= Given task =
Return the lines from the line containing "link('cabinet_front', bm, M['wood_panel'], cab, smooth=50)" through the line containing "rings(bm, [e0, e1]);" exactly. No other line should appear in the answer.

= Data =
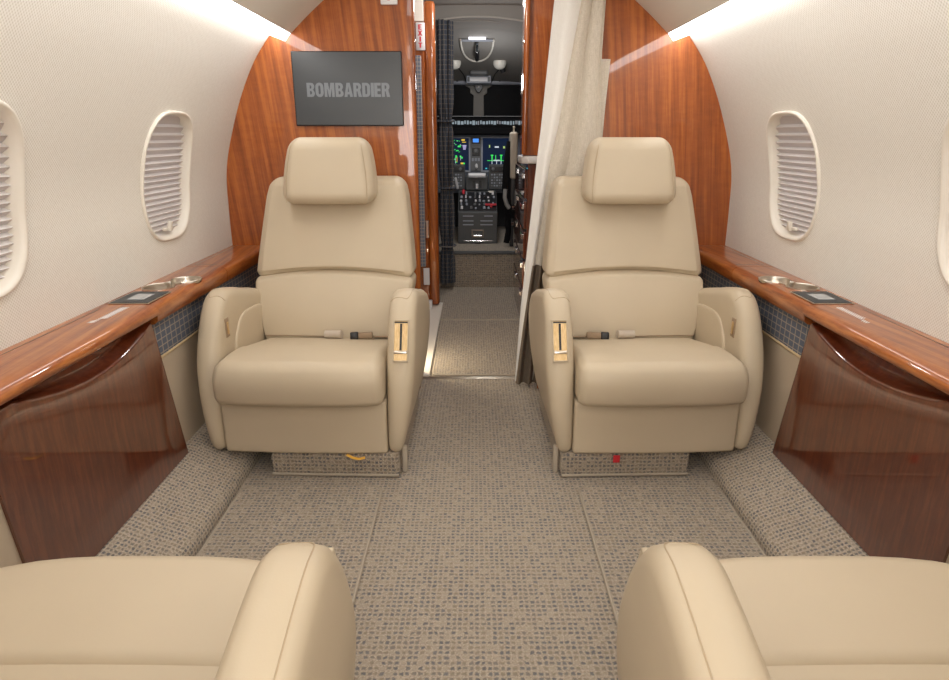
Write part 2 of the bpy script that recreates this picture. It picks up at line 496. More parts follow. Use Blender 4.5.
# footwell mats
def mat_mesh(x0, x1, y0, y1, r, z=.008):
    def out(i, zz):
        a0, a1, b0, b1 = x0 + i, x1 - i, y0 + i, y1 - i; rr = max(.004, r - i); P = []
        for cx, cy, s in ((a1 - rr, b1 - rr, 0), (a0 + rr, b1 - rr, 1), (a0 + rr, b0 + rr, 2), (a1 - rr, b0 + rr, 3)):
            for k in range(7):
                an = PI / 2 * (s + k / 6); P.append((cx + rr * math.cos(an), cy + rr * math.sin(an), zz))
        return P
    return out
def floor_mat(x0, x1, y0, y1, r, label, group=None):
    t = thing('floor_mat', label, 'mat', ((x0 + x1) / 2, (y0 + y1) / 2, 0), 0, group)
    cx, cy = t.location.x, t.location.y
    o = mat_mesh(x0 - cx, x1 - cx, y0 - cy, y1 - cy, r)
    b = BM(); rings(b, [o(0, .0005), o(0, .006), o(.002, .0085), o(.006, .0085), o(.008, .007), o(.009, .0005)], False, False)
    link('binding', b, M['binding'], t, smooth=60)
    p = BM(); rings(p, [o(.0075, .0005), o(.0075, .0075)], True, True)
    m = link('pile', p, M['carpet_mat'], t)
    return t
floor_mat(-.770, -.312, .95, 1.812, .045, 'carpet footwell mat with bound edges in front of the left forward seat', 'footwell mats')
floor_mat(.312, .770, .95, 1.812, .045, 'carpet footwell mat with bound edges in front of the right forward seat', 'footwell mats')
floor_mat(-.222, .42, 2.80, 3.735, .03, 'carpet mat just beyond the metal threshold in the entry')
floor_mat(-.240, .275, 3.75, 4.60, .04, 'carpet mat in the entry at the foot of the cockpit step')
structure(link('trim_2', box(BM(), -.45, -.232, YB + .012, 4.15, 0, .012, .003), M['cream_plastic']), 'cream door sill strip beside the entry mats')

# ------------------------------------------------------------------ side ledges and cabinets
LED = [(1.10, .627), (.962, .627), (.944, .624), (.931, .617), (.925, .607), (.9255, .598), (.932, .591), (.944, .588), (1.10, .588)]
LEDF = [(1.10, .627), (.964, .627), (.947, .624), (.936, .617), (.932, .607), (.936, .575), (.945, .566), (.955, .564), (1.10, .564)]
for side, nm in ((-1, 'left'), (1, 'right')):
    led = thing('side_ledge', 'glossy wood ledge running along the %s wall under the windows' % nm, 'ledge', (0, 0, 0), 0)
    for (y0, y1, P) in ((YA, 1.757, LED), (1.7605, 2.300, LEDF), (2.3035, YB + .03, LEDF)):
        pp = [(side * min(x, 1.083), z) for x, z in P]
        link('ledge_section', prism(BM(), pp, 'Y', y0, y1), M['wood_ledge'], led, smooth=50)
    for y0, y1, x in ((2.34, 2.78, 1.062), (1.0, 1.70, 1.062)):
        link('lid_seam', box(BM(), *sorted((side * (x - .0012), side * (x + .0012))), y0, y1, .6268, .6274), M['bezel'], led)
    link('lid_seam', box(BM(), *sorted((side * .96, side * 1.062)), 2.3385, 2.341, .6268, .6274), M['bezel'], led)
    # plaid cloth and leather lower panel forward of the cabinet
    sp = thing('side_lining', 'padded side panel of navy plaid over cream leather behind the %s forward seat arm' % nm, 'panel', (0, 0, 0), 0)
    xs = sorted((side * .966, side * .992))
    def yl(z): return 1.728 + .205 * (.575 - z) + .004
    link('plaid_cloth', prism(BM(), [(yl(.452), .452), (YB, .452), (YB, .5625), (yl(.5625), .5625)], 'X', *xs, bev=.003), M['plaid'], sp)
    link('leather_skirt', prism(BM(), [(yl(.118), .118), (YB, .118), (YB, .448), (yl(.448), .448)], 'X', *sorted((side * .970, side * .992)), bev=.003), M['panel_leather'], sp)
    bm = BM(); pts = [(side * .967, 1.765 + i * .0085, .449) for i in range(int((YB - 1.77) / .0085))]
    rs = []
    for i, p in enumerate(pts):
        r = .0055 * (1.0 if i % 2 else .72)
        rs.append([(p[0] + r * math.cos(2 * PI * k / 8), p[1], p[2] + r * math.sin(2 * PI * k / 8)) for k in range(8)])
    rings(bm, rs); link('rope_trim', bm, M['webbing'] if False else plain('rope_trim', (.60, .47, .28), .8), sp, smooth=60)
    # rear skirt seen past the cabinet
    sq = thing('skirt_panel', 'plain cream leather skirt panel on the %s wall beside the near seat' % nm, 'panel', (0, 0, 0), 0)
    link('skirt', box(BM(), *sorted((side * .945, side * .992)), YA, 1.12, .118, .571, .004), M['panel_leather'], sq)
    # wood cabinet front: slanted ends, scooped finger pull along its top edge
    cab = thing('side_cabinet', 'glossy dark wood cabinet front with a scooped top edge on the %s wall' % nm, 'cabinet', (0, 0, 0), 0)
    n = 40; rs = []
    def yf(z): return 1.728 + .205 * (.575 - z)
    def yr(z): return 1.06 + .10 * (.575 - z)
    XF, XBK = .938, .988
    cols = []
    for i in range(n + 1):
        f = i / n
        dip = .050 * math.sin(PI * max(0, (f - .16) / .84)) ** .9 if .16 < f < 1 else 0.0
        zt = .580 - dip
        col = []
        def P(x, z): return (side * x, yr(z) + (yf(z) - yr(z)) * f, z)
        col += [P(XBK, .5805), P(.984, .5805 - dip * .10), P(.977, .5805 - dip * .55), P(.966, .5805 - dip * .80), P(.953, zt + .004 * min(1, dip / .02)), P(.946, zt + .001 * min(1, dip / .02)), P(.9405, zt - .001), P(XF, zt - .007)]
        for q in range(1, 9):
            z = (zt - .007) + (.117 - (zt - .007)) * q / 8
            col.append(P(XF, z))
        col.append(P(XBK, .117))
        cols.append(col)
    bm = rings(BM(), cols)
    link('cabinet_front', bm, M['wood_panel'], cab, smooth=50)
    # narrow bevelled end post
    bm = BM()
    e0 = [(side * XF, yf(.573) + .0015, .573), (side * .958, yf(.573) + .012, .573), (side * .9645, yf(.573) + .012, .573), (side * .9645, yf(.573) + .0015, .573)]
    e1 = [(side * XF, yf(.117) + .0015, .117), (side * .958, yf(.117) + .040, .117), (side * .9645, yf(.117) + .040, .117), (side * .9645, yf(.117) + .0015, .117)]
    rings(bm, [e0, e1]); link('end_post', bm, M['wood_panel'], cab)

    # items set in the ledge
    def lp(x, y, z=0): return (side * x, y, z)
    tb = thing('control_tablet', 'dark framed touch control tablet set in the %s ledge beside the cup holder' % nm, 'control panel', (side * 1.010, 1.828, .627), 0)
    bm = box(BM(), -.058, .058, -.073, .073, .0005, .003, .001); link('metal_rim', bm, M['steel'], tb)
    bm = box(BM(), -.054, .054, -.069, .069, .001, .0040, .001); link('bezel', bm, M['tablet_bezel'], tb)
    bm = box(BM(), -.025, .025, -.034, .034, .0040, .0048); link('display', bm, M['tablet_lcd'], tb)
    # double cup holder: figure of eight tray
    cu = thing('cup_holder', 'twin brushed metal cup holder sunk in the %s ledge' % nm, 'cup holder', (side * 1.004, 2.022, .627), 0)
    def eight(grow, z):
        pts = []
        R, dd = .047, .052
        for k in range(72):
            a = 2 * PI * k / 72
            best = 0
            for s in (-1, 1):
                cx, cy = -0.020 * s * side, dd * s
                ux, uy = math.cos(a), math.sin(a)
                b = ux * cx + uy * cy; disc = b * b - (cx * cx + cy * cy) + R * R
                if disc > 0: best = max(best, b + math.sqrt(disc))
            best = max(best, .024) + grow
            pts.append((best * math.cos(a), best * math.sin(a), z))
        return pts
    bm = BM(); rings(bm, [eight(.004, -.002), eight(.004, .003), eight(.001, .004), eight(-.002, .003), eight(-.003, .0008)], False, False)
    link('rim', bm, M['steel'], cu, smooth=50)
    bm = BM(); rings(bm, [eight(-.002, .0009), eight(-.0035, -.004), eight(-.004, -.028), eight(-.008, -.031)], False, True); link('well', bm, M['steel'], cu, smooth=50)
    sec = [c for c in led.children if c.name.startswith('ledge_section')][1]
    cb = rings(BM(), [eight(-.001, -.034), eight(-.001, .02)]); bmesh.ops.transform(cb, matrix=Matrix.Translation(cu.location), verts=cb.verts)
    cut_out(sec, cb)
    # strip of small slanted white bars
    pl = tag(link('marking', (lambda: (lambda b: [prism(b, [(-.012 + q * .006 - .010, y - .0), (-.012 + q * .006 - .006, y - .0), (-.012 + q * .006 + .002, y + .006), (-.012 + q * .006 - .002, y + .006)], 'Z', .0, .0006) for y in [(-.075 + .0082 * j) for j in range(19)] for q in range(1 if y < -.055 else 2, 5 if y > -.04 else 3)] and b)(BM()))(), M['white_bars'], loc=(side * 1.002, 1.64, .6272)),
        'small strip of slanted white bars on the %s ledge' % nm, 'marking')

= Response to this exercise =
    link('cabinet_front', bm, M['wood_panel'], cab, smooth=50)
    # narrow bevelled end post
    bm = BM()
    e0 = [(side * XF, yf(.573) + .0015, .573), (side * .958, yf(.573) + .012, .573), (side * .9645, yf(.573) + .012, .573), (side * .9645, yf(.573) + .0015, .573)]
    e1 = [(side * XF, yf(.117) + .0015, .117), (side * .958, yf(.117) + .040, .117), (side * .9645, yf(.117) + .040, .117), (side * .9645, yf(.117) + .0015, .117)]
    rings(bm, [e0, e1]); link('end_post', bm, M['wood_panel'], cab)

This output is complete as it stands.